Ocean Yachts goes about its job quietly, turning out beautiful boats that sell well without a lot of fanfare. And with good reason. Naval architect Dave Martin has mastered the complex concepts of advanced planing hull design that he uses to make the “Next Generation” Ocean Yachts perform exceptionally well. The Leek family has been fishing offshore (and building boats to do it) since before the Revolutionary War. And interior designers combine their tasteful flair with the Leeks’ uncanny ability to eke every last square inch of usable space out of a boat’s interior to make each model of Ocean a favorite among wives and sweethearts.
Ocean’s new 48 express is yet another of the company’s quiet successes.
Performance
We had the opportunity to fish the new 48 equipped with optional twin CAT 3196s with electronic controls pushing out 660 hp each. (Standard power is a twin Detroit 6V-92TA package at 625 hp each.) All indications say this package will be very fuel-efficient. Nineteen-hundred rpm gives 27 knots for a quite reasonable cruising speed, and she maxed out at 2,335 rpm giving a 32.5-knot top speed. One thousand rpm means 11.5 knots. In fact, this hull is efficient enough to get up on plane and run at 18 knots on just one engine turning 2,000 rpm.
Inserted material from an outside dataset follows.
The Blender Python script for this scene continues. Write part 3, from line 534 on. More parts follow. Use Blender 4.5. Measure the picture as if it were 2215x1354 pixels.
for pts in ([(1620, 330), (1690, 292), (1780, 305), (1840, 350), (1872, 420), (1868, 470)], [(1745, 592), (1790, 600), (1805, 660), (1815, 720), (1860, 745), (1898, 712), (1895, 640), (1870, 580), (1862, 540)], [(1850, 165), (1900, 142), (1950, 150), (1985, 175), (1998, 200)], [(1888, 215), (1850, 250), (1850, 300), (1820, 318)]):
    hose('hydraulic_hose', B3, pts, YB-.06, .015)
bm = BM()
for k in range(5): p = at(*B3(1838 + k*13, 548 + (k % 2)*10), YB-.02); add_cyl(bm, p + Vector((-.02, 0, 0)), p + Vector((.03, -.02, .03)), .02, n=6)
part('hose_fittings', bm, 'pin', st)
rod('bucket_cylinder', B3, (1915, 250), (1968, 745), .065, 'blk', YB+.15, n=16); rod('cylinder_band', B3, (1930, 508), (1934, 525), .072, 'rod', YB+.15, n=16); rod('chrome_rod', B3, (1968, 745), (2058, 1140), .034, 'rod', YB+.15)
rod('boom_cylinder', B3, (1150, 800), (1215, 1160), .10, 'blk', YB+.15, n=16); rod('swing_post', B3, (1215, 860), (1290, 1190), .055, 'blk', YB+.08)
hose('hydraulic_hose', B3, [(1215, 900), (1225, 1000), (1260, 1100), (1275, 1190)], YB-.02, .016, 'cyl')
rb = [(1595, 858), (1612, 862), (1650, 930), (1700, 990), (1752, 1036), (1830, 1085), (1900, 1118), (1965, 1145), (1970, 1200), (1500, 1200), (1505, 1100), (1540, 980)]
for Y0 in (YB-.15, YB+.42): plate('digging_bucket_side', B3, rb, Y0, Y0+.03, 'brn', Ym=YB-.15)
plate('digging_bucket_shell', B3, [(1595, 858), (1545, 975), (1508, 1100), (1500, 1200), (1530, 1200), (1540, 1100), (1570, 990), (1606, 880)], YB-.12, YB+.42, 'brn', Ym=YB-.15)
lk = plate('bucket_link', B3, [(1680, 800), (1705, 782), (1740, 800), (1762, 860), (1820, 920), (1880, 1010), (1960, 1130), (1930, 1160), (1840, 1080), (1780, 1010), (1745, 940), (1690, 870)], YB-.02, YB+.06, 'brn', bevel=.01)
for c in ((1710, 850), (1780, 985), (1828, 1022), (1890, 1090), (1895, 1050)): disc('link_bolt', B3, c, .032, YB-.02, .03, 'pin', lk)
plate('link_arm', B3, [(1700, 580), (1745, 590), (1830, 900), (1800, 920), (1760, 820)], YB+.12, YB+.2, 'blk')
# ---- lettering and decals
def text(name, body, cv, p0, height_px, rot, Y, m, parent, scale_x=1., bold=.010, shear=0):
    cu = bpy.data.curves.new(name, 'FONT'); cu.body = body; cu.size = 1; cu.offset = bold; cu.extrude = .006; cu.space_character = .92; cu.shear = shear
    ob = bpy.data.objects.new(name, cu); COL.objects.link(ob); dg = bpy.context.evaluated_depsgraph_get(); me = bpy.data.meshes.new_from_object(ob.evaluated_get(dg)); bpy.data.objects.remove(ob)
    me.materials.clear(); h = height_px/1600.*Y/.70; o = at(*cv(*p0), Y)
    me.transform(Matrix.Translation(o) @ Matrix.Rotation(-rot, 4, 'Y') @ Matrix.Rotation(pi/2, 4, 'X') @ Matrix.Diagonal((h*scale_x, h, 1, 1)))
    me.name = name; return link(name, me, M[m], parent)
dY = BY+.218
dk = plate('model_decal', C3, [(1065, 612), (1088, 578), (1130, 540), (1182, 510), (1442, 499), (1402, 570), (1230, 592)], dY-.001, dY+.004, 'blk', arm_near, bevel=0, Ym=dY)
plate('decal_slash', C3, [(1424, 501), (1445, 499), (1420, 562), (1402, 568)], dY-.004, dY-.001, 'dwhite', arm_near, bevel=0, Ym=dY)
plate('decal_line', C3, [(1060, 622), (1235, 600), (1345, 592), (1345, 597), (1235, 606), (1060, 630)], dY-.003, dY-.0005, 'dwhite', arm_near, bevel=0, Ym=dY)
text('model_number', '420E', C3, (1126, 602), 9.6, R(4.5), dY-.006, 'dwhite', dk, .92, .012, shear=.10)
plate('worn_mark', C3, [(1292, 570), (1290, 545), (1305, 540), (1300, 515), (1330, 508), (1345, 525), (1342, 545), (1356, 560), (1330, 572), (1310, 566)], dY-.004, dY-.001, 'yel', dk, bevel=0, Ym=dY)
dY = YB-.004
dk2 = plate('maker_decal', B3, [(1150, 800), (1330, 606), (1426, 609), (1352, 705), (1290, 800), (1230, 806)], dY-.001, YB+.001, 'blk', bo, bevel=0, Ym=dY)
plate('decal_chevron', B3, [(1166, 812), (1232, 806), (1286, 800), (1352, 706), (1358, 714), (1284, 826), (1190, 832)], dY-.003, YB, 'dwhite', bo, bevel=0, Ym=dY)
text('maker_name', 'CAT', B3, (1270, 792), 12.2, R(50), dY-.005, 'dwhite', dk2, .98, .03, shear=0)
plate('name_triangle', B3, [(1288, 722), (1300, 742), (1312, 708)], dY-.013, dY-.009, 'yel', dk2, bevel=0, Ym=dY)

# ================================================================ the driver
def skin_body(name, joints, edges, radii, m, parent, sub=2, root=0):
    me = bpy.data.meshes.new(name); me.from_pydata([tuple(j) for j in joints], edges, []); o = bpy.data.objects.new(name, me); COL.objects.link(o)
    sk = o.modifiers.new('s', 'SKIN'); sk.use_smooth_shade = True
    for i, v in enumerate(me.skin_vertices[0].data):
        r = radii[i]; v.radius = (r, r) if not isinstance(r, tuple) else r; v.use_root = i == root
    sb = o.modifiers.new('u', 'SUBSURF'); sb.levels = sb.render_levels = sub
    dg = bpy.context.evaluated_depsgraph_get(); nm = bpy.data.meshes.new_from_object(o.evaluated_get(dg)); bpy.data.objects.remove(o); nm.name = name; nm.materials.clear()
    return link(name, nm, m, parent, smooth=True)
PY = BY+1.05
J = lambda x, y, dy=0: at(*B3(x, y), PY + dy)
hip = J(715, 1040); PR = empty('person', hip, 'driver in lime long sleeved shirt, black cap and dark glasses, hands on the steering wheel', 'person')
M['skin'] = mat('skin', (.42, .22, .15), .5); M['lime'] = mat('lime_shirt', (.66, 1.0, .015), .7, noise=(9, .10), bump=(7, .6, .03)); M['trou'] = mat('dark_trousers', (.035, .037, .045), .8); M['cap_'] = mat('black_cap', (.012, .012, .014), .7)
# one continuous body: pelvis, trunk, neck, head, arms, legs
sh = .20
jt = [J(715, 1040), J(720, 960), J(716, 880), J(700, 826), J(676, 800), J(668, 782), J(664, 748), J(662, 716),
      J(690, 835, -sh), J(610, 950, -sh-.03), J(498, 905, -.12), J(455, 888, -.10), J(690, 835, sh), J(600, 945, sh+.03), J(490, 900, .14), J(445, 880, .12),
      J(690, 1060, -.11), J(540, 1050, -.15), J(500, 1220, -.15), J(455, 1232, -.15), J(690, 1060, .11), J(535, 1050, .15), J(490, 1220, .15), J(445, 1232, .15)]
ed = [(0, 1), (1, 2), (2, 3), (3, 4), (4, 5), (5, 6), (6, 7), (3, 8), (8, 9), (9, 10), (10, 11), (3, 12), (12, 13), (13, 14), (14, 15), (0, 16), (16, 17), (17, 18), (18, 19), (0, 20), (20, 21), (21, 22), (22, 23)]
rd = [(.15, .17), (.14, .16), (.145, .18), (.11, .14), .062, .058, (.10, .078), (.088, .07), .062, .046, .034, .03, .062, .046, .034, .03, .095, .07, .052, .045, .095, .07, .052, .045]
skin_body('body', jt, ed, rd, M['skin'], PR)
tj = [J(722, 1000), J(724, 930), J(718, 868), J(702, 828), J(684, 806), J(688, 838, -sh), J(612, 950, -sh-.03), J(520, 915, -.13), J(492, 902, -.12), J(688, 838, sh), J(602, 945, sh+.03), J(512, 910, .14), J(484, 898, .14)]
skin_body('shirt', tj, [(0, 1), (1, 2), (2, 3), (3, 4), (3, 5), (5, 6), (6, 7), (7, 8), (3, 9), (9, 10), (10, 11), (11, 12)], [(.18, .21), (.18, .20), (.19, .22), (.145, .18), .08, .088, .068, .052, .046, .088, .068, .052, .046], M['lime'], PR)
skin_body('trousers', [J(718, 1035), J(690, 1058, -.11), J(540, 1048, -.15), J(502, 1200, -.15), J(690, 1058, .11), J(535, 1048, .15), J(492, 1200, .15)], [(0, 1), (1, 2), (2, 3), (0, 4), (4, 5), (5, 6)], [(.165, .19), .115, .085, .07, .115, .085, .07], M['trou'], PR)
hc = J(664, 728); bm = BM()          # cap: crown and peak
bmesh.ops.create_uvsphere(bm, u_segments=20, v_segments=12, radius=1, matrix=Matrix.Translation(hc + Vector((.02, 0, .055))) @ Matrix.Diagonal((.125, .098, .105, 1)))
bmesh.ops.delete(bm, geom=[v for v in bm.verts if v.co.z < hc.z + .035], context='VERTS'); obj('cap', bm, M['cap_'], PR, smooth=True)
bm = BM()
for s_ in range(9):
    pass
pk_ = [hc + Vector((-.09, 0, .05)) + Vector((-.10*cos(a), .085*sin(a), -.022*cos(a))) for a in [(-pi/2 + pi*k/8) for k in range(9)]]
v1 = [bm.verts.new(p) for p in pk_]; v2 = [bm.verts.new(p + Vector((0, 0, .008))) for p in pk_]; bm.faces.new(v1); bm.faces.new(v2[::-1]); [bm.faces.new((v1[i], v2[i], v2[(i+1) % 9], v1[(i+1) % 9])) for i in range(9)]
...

Certainly the 48 Express’ speed is acceptable for today’s market. But where she really stood out was in cruising performance. With a north wind blowing at 10 to 15 knots against the Gulf Stream coming from the south, seas were 6-foot ocean swells topped off by a 1- to 2-foot chop. By all rights, we should have been taking spray on the windshield with every wave. But at speed, this may be the driest express boat I’ve ever run. Spray, on every point of sea, blew out and down. At slow trolling speed, the spray occasionally blows up onto the windscreen with the wind just off the bow.
The 48 Express drifts beam to the wind and seas with a comfortable roll moment, while down-sea it tracked straight as an arrow at every speed with no lugging up the backs of waves. Whether fishing or docking, you’ll find that this express spins and turns beautifully. In fact, docking with either low or normal idle is excellent with inch-by-inch control and fluid reactions from the Mathers MicroCommander electronic gear/throttle controls.
Interior
The 48 Express provides a spacious cabin amidships beneath the helm deck with double berths to both port and starboard.
The salon seems shorter than on many comparably sized boats due to the aft cabin and the galley-down arrangement. Two steps down take you to a complete galley where a half-height refrigerator, microwave/convection oven and all the other luxury appliances live. A half-height freezer flanks the stairwell.
A single full head with more than adequate headroom serves the master stateroom forward as well as the guest stateroom and salon. The owner’s accommodation consists of a centerline double berth with drawers beneath and cabinetry lining both bulkheads. Though this all may sound ordinary and plain, the fabrics, treatments and lighting Ocean uses elevates each interior to the sublime.
Construction
Ocean uses woven fiberglass, Divinycell coring in the topsides, decks and bulkheads, blister-resistant vinylester resin, and tough-as-nails isopthalic gel coat. Rather than gluing many individual pieces together, Ocean utilizes a two-piece modular construction method that makes its boats strong enough to offer a five-year hull warranty.